Pensions Caixa 2 – Q1 2024 Results


Inflationary pressures have been a focal point for central banks, particularly the Federal Reserve, which has closely monitored developments amid a backdrop of fluctuating geopolitical dynamics. These tensions pose significant upside risks to inflation, adding a layer of complexity to monetary policy considerations.

Throughout the past year, inflation experienced a rapid descent, prompting growing confidence within the Federal Reserve that core inflation would converge towards its target levels by the end of 2024. Therefore, the Federal Reserve’s stance on monetary policy shifted and has led market participants to anticipate a series of rate reductions throughout 2024, as policymakers seek to navigate the evolving economic landscape.

The development of inflation and expectation of interest rate cuts led to a 2-year low in the credit spreads on investment grade corporate bonds in the Eurozone and the US after contracting throughout the previous quarter. Today, yield curves in the Eurozone and the US remain inverted.

Within the US labor market, there has been a balanced interplay between available job opportunities and labor supply dynamics, supported by many reliable labor market indicators. This balance serves to demonstrate the resilience of the US economy amid broader global uncertainties. This resilience stands in contrast to the experiences of other advanced economies such as the Euro area, the UK, and Canada, which struggled with recessionary pressures throughout 2023. This divergence shows the importance of effective monetary policy in navigating uncertain geopolitical situations and sustaining economic growth.

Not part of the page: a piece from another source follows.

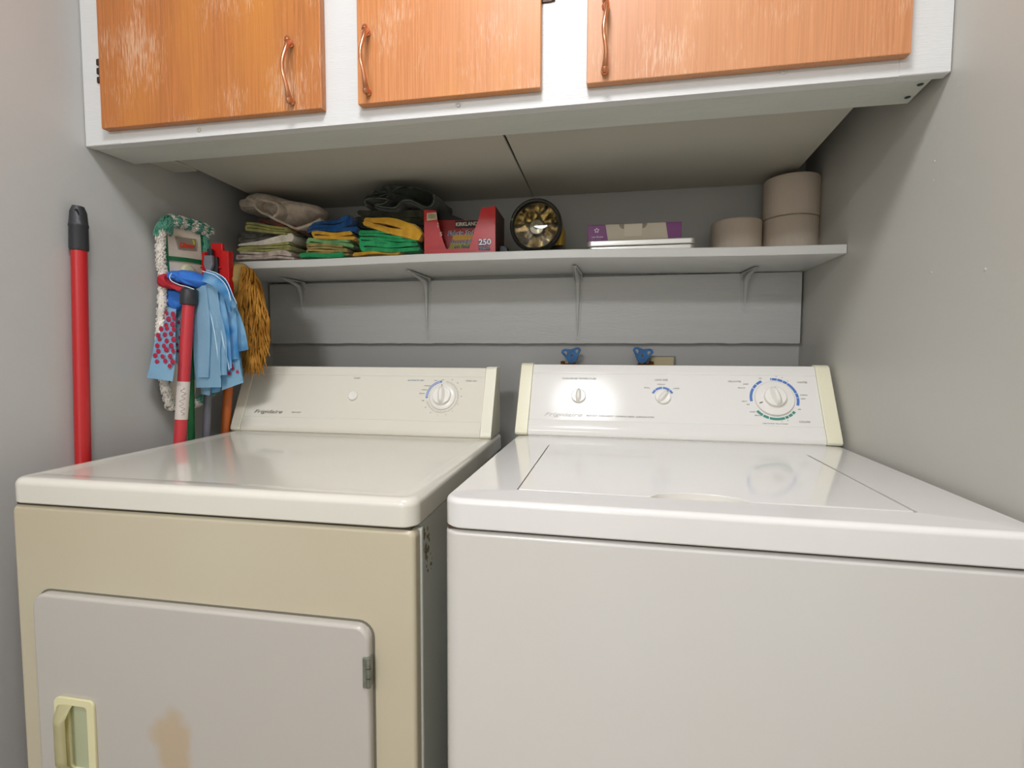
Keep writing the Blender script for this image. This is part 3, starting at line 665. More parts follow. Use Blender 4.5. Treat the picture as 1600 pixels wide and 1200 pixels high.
def blob(px,y0,y1,m,parent,name,label=None,puff=.012,seed=0,rings_=6,noise=.0012):
    """closed soft lump whose outline at mid depth is the pixel outline"""
    ym=(y0+y1)/2; P=smoothpts([aty(u,v,ym) for u,v in px]+[aty(*px[0],ym)],4)[:-1]; c=sum(P,Vector())/len(P); rnd=random.Random(seed); ph=rnd.uniform(0,6)
    bm=bmesh.new(); R_=[]
    for j in range(1,rings_*2):
        a=math.pi*j/(rings_*2); s=math.sin(a)**.55; yy=ym-(ym-y0)*math.cos(a)
        R_.append([bm.verts.new((c.x+(p.x-c.x)*s+noise*math.sin(p.z*260+ph+a*3),yy+noise*2*math.sin(p.x*160+p.z*90+ph),c.z+(p.z-c.z)*s+noise*math.sin(p.x*210+a*5))) for p in P])
    N=len(P)
    for a,b_ in zip(R_,R_[1:]):
        for k in range(N): bm.faces.new((a[k],a[(k+1)%N],b_[(k+1)%N],b_[k]))
    for ring,yy in ((R_[0],y0),(R_[-1],y1)):
        v=bm.verts.new((c.x,yy,c.z))
        for k in range(N): bm.faces.new((ring[k],ring[(k+1)%N],v))
    return obj(name,bm,m,parent,smooth=70,wn=False,label=label,local=(parent is None))
b1=blob([(385,332),(383,318),(392,315),(402,308),(425,306),(462,317),(500,324),(512,334),(500,346),(478,356),(470,362),(452,352),(440,344),(420,338),(400,336)],Y0+.022,Y0+.15,TB,None,'towel_body',seed=2); b1.parent=o
# middle pile
cloth('folded_rag','green and teal cloth lying flat, bottom of the middle rag pile','rag',((466,403),(540,402),(534,394),(470,396)),1,Y0-.004,.14,TGRN,11,G,wob=1.2)
cloth('folded_rag','khaki striped cloth in many thin folds, in the middle pile','rag',((480,398),(548,399),(536,382),(482,380)),4,Y0,.15,TKHA,12,G,wob=1.3,gap=.72)
cloth('folded_rag','pale green and lime cloth between the khaki and yellow ones','rag',((478,384),(556,386),(544,374),(486,372)),2,Y0+.004,.15,TMINT,13,G,wob=1.2)
cloth('folded_rag','mustard yellow cloth under the blue one in the middle pile','rag',((487,373),(560,376),(546,362),(488,361)),2,Y0,.15,TYEL,14,G,wob=1.3,gap=.75)
cloth('folded_rag','bright blue cloth on top of the middle rag pile','rag',((475,363),(556,362),(552,334),(476,356)),3,Y0+.004,.15,TBLUE,15,G,wob=1.8,sag=.003)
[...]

Given these conditions, Pensions Caixa 2 F.P., obtained a positive return of +4.5% over the first quarter in 2024. In addition, it should be noted that the Fund also managed to beat both its investment target (3-month Euribor + 3.5% annualized over 5 years) and the CPI. A closer look at the performance of Pensions Caixa 2, F.P. and the contribution of the asset classes highlights the positive attribution of the equity positions and reinsurance added to the Fund’s final return. However, due to the above-mentioned inflation and interest rate developments in the past quarter, the allocation to fixed income, despite still making a positive contribution, was not as strong. Only the allocation to non-euro government bonds and currency hedging should be emphasized as negative factors in the overall performance.

As of the end of the first quarter of 2024, the Pensions Caixa 2, F.P. ranks among the top 5% of the best funds for Employment Tax Qualified Pension Funds in Spain at 5 and 10-years and among the top 25% of the best funds for the 1- and 3-year period.

In conclusion, even in the current uncertain economic climate, Pensions Caixa 2, F.P. remains a highly attractive investment option for its participants, as its performance exceeds targets, and its profitability stands out in the market.